The mayor’s proposed hikes in tolls and the cigarette tax and the support in the Council for tax increases reflect a harsh reality: Spending cuts alone won’t solve the city’s short-term budget crisis or its historic structural deficit.
But instead of just increasing taxes, the mayor and Council need to take a serious look at a comprehensive reform, because city taxes are too high, complex and unfair:
Too high: An Independent Budget Office study found that New Yorkers bear the nation’s highest municipal tax burden. Now wonder Bloomberg worries that new taxes could hurt the city’s effort to retain and grow jobs.
Complex: For generations, the city’s response to fiscal crises has been new layers of taxation, creating a hopeless tangle of unique levies, including the commercial rent tax and even a tax on horse race admissions.

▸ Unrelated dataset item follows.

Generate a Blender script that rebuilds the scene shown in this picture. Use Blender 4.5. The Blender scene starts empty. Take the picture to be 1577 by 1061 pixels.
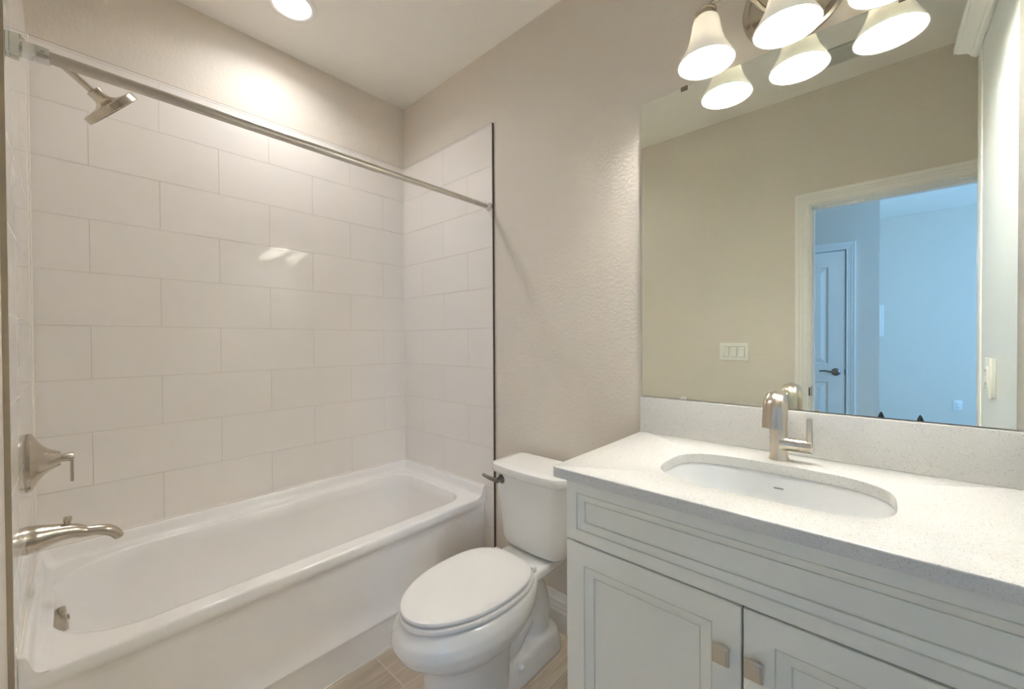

Unfair: The indictments of city tax assessors points to systemic corruption. Even more common is tax inequity. More than 100,000 low-income New York families pay no state or federal taxes but still pay local taxes because the city lacks an earned-income tax credit. And experts have long recognized a disparity between property taxes on one- and two-family houses and apartment buildings.
What the city needs is a fairer, simpler system with some New Yorkers paying more, but many residents and small businesses paying less.
For example, the city could impose targeted property tax increases while reducing the regressive sales and energy taxes. Under this proposal, residential property owners, who earn roughly double the income of renters, would bear a higher tax burden. But more working- and middle-class New Yorkers would benefit from the sales tax cut. And the residential property tax increases would be partially offset by deductions from federal and state taxes.
The sales tax cut would spur local spending, while increased reliance on the property tax would increase the stability of city revenues. The city also should reduce the number of taxes through elimination or consolidation.
Other taxes might have to increase. The mayor has justified his cigarette tax hike as a way to reduce teenage smoking. Similar social policy arguments can be made for other changes. For example, the city generates about $25 million a year in taxes on beer and alcohol. Research has found that increased alcohol taxes leads to less underage drinking and fewer auto fatalities. A Robert Wood Johnson Foundation-sponsored survey found that nationally 70% of respondents back higher taxes on alcohol to reduce other taxes.
Fairness and simplification alone are reasons to go forward with tax reform. But increased revenue also would mean fewer cuts to programs for kids and less need to rely on debt that those kids will still be paying off when they grow up.
Eichenthal is a senior fellow at the New Democracy Project.